In recent years, Palm Beach Confidential’s annual subscription is down 50%. With so much revenue growth, valuations at the biggest direct response publishers crested $1 billion.

Nevertheless, fame and influence eventually fade.

Read more: What’s happening with OneCoin scam’s biggest promoters?

What has happened since?

Nowadays, Tiwari no longer writes Palm Beach Confidential. Most of his crypto picks from 2017-2018 have declined to near all-time lows today, including SALT, AION, XEM, LOKI, WINGS, LSK, DGD, TNT, RCN, CND, LKK, BAT, OMG, STEEM, GFT, QSP, CRPT, DRGN, XZC, GRIN, BNT, FUN, and BTS.

Tiwari also got into legal trouble.
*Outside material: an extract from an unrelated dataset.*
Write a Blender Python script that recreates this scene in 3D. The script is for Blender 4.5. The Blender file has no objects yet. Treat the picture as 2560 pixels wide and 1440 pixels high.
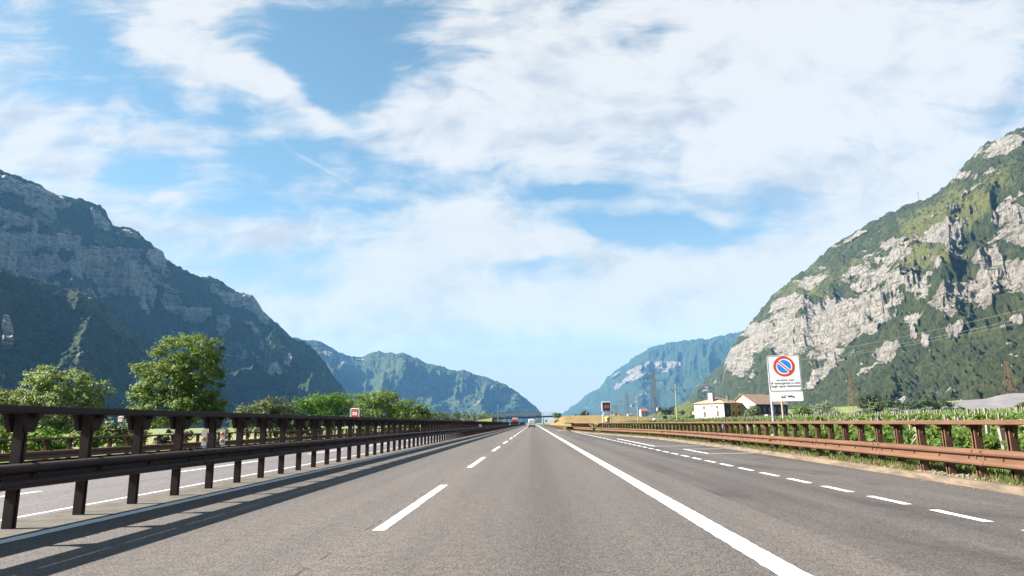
import bpy, bmesh, math, random
import numpy as np
from mathutils import Vector, Matrix
random.seed(7)
scn = bpy.context.scene
COL = scn.collection
R_ = math.radians

# ------------------------------------------------------------------ camera calibration (photo pixels 2560x1440)
FP = 1707.0
H = 1.22
ROLL = 0.012
YAW = 0.02812
PITCH = 0.19554
_cr, _sr = math.cos(ROLL), math.sin(ROLL)
_right = np.array([math.cos(YAW), math.sin(YAW), 0])
FWD = np.array([-math.sin(YAW)*math.cos(PITCH), math.cos(YAW)*math.cos(PITCH), math.sin(PITCH)])
_up = np.array([math.sin(YAW)*math.sin(PITCH), -math.cos(YAW)*math.sin(PITCH), math.cos(PITCH)])
CX = _cr*_right - _sr*_up
CY = _sr*_right + _cr*_up
def ray(px, py):
    return FWD + (px-1280)/FP*CX - (py-720)/FP*CY
def at(px, py, Y):
    """the point of the sight line through a photo pixel at distance Y down the road"""
    d = ray(px, py); t = Y/d[1]
    return Vector((d[0]*t, Y, H+d[2]*t))
def gnd(px, py, z=0.0):
    d = ray(px, py); t = (z-H)/d[2]
    return (d[0]*t, d[1]*t)
def project(P):
    d = P - np.array([0, 0, H]); w = d@FWD
    return 1280+FP*(d@CX)/w, 720-FP*(d@CY)/w
cam = bpy.data.cameras.new('camera'); cam.lens = 24.0; cam.sensor_width = 36.0
cam.clip_start = 0.05; cam.clip_end = 60000
co = bpy.data.objects.new('camera', cam); COL.objects.link(co)
co.matrix_world = Matrix(((CX[0], CY[0], -FWD[0], 0), (CX[1], CY[1], -FWD[1], 0), (CX[2], CY[2], -FWD[2], H), (0, 0, 0, 1)))
scn.camera = co

# ------------------------------------------------------------------ scene helpers
def tag(o, label=None, cat=None, group=None, kind=None):
    if label: o['label'] = label
    if cat: o['category'] = cat
    if group: o['group'] = group
    if kind: o['kind'] = kind
    return o
def thing(name, label, cat, loc=(0, 0, 0), rz=0.0, group=None, rot=None):
    o = bpy.data.objects.new(name, None); COL.objects.link(o)
    o.empty_display_size = 0.2
    o.location = loc; o.rotation_euler = rot if rot else (0, 0, rz)
    return tag(o, label, cat, group)
def copy_tree(o, parent=None):
    c = o.copy(); COL.objects.link(c); c.parent = parent
    for ch in list(o.children): copy_tree(ch, c)
    return c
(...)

The US Department of Justice (DoJ) charged Jonathan William Mikula, Tiwari’s analyst at Palm Beach Venture, for conspiracy to tout — and touting — unregistered securities for undisclosed compensation.

Although the DoJ didn’t charge Tiwari, the famous direct response newsletter author Porter Robinson wrote a letter to MarketWise workers, claiming, “Tiwari did the same when he engaged in his consulting arrangement that violated the company’s policies prohibiting conflicts of interest.”

On the civil side of the legal system, the Securities and Exchange Commission also sued Tiwari’s analyst, Mikula.

Tiwari has had run-ins with regulators before. In 2005, he consented to FINRA sanctions barring him from acting as a broker. Since that action, he left the broker-dealer business and worked at Tycoon Publishing, later acquired by Agora Financial. Tiwari also worked with Stansberry Research’s Tom Dyson at Common Sense Publishing, which later became Palm Beach Research Group.

A few months ago, in February 2024, Legacy Research’s editor-in-chief Kris Sayce emailed subscribers of Palm Beach, saying, “We parted ways with Teeka and are working on finding an alternative to the publications you’ve been receiving.”

Tiwari apparently left to start his own newsletter under his own name. He’s still promoting new crypto coins. He promises to “help you demystify cryptocurrency to make life-changing gains.” Gains, of course, only so long as you get out before they crash to all-time lows, like most of his picks.